Reform of the Community Design Regulation soon into force
After more than 20 years since its introduction, a provisional agreement has been reached between the EU Council and Parliament to reform design law 30 April 2024In an increasingly digital world where 'artificial intelligence' and "augmented reality" are everyday terms, a new law will allow design protection to be updated to modern times, starting with a modification of the terminology that had now become indispensable: the "Community designs”, in fact, will now become “Designs of the European Union”.
Article 3 of the Regulation on Community Designs (i.e. "of the European Union") will be amended to include in the definition of design also a "movement, transition or any other sort of animation". Additionally, the term “product” will include not only a physical product, but also any “non-physical” product as well as graphical user interfaces, animated logos and designs, item sets, and layouts.

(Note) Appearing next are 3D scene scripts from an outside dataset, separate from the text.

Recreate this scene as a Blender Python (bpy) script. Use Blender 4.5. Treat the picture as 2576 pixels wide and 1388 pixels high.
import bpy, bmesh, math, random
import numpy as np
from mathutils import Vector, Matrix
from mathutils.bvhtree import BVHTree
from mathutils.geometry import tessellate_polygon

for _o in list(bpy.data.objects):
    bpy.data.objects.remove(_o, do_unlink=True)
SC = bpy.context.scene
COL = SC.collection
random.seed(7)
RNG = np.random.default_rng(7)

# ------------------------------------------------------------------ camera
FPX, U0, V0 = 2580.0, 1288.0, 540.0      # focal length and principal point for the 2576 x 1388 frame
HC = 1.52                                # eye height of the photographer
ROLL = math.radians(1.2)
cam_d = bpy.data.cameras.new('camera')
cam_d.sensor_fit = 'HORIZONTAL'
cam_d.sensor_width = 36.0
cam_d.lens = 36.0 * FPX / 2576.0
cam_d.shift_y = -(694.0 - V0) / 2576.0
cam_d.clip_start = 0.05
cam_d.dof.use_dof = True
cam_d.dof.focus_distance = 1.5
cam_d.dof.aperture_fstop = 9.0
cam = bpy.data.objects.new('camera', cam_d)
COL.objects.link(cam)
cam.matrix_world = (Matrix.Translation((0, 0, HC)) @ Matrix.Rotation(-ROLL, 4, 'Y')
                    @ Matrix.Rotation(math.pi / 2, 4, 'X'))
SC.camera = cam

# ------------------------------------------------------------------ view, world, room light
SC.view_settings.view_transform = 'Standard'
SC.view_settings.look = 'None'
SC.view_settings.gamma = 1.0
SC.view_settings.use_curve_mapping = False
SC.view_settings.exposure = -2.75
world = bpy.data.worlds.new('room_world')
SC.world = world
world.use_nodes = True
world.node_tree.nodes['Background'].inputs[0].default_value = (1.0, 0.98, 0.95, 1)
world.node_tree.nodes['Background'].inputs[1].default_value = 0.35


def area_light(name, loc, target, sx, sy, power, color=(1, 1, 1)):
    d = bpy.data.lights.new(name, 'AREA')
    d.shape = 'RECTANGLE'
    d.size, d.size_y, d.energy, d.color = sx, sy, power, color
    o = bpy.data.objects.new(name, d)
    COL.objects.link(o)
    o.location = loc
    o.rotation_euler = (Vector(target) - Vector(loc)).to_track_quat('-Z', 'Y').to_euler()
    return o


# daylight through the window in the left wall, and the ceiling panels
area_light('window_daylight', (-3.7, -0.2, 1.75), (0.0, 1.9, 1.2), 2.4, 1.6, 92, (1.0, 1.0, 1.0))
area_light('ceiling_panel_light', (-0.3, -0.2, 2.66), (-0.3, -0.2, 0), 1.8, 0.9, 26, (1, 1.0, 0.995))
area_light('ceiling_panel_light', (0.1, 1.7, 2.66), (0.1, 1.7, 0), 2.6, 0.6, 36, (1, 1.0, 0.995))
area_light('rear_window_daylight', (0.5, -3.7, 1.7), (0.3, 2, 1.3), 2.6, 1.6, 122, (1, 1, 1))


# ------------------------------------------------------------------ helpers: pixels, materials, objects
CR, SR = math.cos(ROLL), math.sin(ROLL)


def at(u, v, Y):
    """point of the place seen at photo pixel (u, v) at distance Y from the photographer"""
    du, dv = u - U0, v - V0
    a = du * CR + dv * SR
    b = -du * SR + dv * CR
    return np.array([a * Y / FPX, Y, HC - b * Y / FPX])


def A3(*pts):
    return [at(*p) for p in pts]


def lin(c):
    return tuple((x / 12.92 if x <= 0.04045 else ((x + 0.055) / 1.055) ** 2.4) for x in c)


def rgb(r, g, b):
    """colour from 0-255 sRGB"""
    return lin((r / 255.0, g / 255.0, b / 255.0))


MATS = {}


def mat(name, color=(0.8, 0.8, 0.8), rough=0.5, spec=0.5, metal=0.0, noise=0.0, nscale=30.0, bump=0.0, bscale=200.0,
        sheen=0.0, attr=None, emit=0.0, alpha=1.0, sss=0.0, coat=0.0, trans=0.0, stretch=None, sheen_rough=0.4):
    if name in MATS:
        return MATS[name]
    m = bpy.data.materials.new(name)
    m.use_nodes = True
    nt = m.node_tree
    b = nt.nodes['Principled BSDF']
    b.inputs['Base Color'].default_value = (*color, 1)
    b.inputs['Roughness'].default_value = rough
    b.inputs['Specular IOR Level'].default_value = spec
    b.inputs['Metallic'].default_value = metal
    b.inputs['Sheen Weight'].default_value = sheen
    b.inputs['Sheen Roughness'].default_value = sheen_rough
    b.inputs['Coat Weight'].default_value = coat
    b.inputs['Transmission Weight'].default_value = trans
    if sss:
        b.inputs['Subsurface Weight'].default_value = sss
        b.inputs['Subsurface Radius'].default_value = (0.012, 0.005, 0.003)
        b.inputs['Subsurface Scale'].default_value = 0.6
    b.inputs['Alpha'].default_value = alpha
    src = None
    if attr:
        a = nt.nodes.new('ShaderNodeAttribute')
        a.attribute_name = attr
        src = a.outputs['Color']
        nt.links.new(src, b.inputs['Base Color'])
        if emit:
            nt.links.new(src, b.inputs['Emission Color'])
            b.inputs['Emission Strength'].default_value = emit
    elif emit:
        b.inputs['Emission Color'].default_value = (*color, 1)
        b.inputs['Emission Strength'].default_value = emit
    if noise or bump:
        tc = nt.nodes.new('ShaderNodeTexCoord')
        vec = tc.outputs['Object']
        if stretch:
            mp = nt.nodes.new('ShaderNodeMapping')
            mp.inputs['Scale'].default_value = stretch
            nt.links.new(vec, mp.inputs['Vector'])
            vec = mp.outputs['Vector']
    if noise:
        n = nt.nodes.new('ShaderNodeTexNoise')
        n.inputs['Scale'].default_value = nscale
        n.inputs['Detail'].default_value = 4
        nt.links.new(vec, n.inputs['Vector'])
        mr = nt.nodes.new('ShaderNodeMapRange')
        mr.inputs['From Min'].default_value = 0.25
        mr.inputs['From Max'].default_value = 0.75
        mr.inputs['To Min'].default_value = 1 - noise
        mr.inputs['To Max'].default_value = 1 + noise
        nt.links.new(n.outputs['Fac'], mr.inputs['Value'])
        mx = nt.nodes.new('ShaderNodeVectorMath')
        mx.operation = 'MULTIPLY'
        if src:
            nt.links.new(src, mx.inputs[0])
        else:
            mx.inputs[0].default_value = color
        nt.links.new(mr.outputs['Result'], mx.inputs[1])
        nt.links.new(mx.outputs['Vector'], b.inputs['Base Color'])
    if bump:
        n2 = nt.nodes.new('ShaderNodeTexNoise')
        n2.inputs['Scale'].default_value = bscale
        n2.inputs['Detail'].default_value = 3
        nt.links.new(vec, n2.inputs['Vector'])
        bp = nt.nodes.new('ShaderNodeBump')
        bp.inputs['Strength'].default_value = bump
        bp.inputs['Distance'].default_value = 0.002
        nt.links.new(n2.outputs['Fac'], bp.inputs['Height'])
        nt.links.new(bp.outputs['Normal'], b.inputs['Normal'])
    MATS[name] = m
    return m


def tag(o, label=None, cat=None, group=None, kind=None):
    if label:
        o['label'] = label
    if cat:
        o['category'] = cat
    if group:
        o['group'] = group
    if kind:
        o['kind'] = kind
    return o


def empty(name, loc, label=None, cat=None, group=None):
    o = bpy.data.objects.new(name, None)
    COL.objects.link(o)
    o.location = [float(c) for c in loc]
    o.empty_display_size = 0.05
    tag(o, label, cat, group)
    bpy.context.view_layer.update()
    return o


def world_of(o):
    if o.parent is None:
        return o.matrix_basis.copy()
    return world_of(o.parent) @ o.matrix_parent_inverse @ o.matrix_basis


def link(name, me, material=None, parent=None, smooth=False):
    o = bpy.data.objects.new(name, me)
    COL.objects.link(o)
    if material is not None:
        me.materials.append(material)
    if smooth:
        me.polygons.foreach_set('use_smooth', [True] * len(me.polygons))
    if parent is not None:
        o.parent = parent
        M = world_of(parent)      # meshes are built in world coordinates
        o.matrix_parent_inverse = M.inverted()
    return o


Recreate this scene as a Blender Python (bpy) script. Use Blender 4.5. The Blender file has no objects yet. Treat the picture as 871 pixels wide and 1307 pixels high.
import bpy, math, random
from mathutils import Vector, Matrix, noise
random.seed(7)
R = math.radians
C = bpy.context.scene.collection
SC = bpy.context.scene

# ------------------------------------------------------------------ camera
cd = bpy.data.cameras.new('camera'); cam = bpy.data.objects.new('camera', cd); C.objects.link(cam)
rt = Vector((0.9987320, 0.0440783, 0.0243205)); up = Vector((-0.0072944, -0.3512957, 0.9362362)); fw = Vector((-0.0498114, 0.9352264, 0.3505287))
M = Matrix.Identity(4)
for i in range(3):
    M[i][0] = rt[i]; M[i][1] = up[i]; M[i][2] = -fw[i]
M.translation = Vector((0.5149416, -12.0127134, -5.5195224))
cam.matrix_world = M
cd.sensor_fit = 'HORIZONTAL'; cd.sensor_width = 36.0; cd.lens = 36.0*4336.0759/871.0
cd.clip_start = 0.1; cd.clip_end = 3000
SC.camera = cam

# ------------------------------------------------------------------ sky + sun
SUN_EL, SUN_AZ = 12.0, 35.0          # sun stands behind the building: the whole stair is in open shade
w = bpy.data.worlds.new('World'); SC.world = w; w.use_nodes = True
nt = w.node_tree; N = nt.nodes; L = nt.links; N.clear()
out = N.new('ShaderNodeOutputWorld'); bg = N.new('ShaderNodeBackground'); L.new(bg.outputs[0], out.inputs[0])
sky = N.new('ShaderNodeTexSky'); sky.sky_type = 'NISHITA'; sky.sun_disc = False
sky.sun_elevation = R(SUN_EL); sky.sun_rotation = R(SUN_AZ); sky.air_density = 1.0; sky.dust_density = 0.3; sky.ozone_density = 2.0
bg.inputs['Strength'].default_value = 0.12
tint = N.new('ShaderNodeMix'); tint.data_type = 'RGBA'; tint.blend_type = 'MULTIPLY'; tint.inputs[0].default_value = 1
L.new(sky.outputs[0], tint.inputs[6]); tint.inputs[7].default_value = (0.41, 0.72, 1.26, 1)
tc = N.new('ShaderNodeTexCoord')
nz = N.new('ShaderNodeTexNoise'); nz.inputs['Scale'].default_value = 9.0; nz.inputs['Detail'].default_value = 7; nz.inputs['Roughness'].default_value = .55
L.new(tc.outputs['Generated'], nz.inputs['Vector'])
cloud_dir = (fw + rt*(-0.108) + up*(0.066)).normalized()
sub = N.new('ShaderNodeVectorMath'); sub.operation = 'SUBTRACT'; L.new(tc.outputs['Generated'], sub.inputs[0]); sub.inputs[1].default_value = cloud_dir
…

Consequently, the content of the registration application, in particular the actual representation of the design, is also characterized by important innovations: it will in fact be possible to file, in addition to traditional images, videos and 3D digital representations, particularly useful in the case of drawings and complex designs, with moving or dynamic parts.
Another important and revolutionary change concerns the possibility of filing products that do not belong to the same Locarno class with a single multiple form, thus being able to protect, through a single application, products that are very far from each other. This novelty is particularly favourable for companies that will have to pay a single basic fee for filing a multiple design as it is no longer necessary to file as many multiple designs as the different Locarno classes to which the various products belong.
A revision of the official fees, both for the first filing and for renewal, is also foreseen, but the member countries of the European Union have not yet reached an agreement on this point.
Lastly, a unique symbol Ⓓ is officially recognized to indicate that a product is protected through a registered design, comparable to the symbol ® already provided for in trademark regulations, but containing the letter "D".
At present, the entry into force of the new law – which amends both Regulation (EC) no. 6/2002, and Directive 98/71/EC – is scheduled for February 2025. Each member state of the European Union will then have to update the national legislation accordingly.
A necessary reform which, inter alia, will allow Italy – a leader in the sector and the first country in Europe in terms of number of operators and turnover – to express its potential even more and play an increasingly strategic role in the European economy.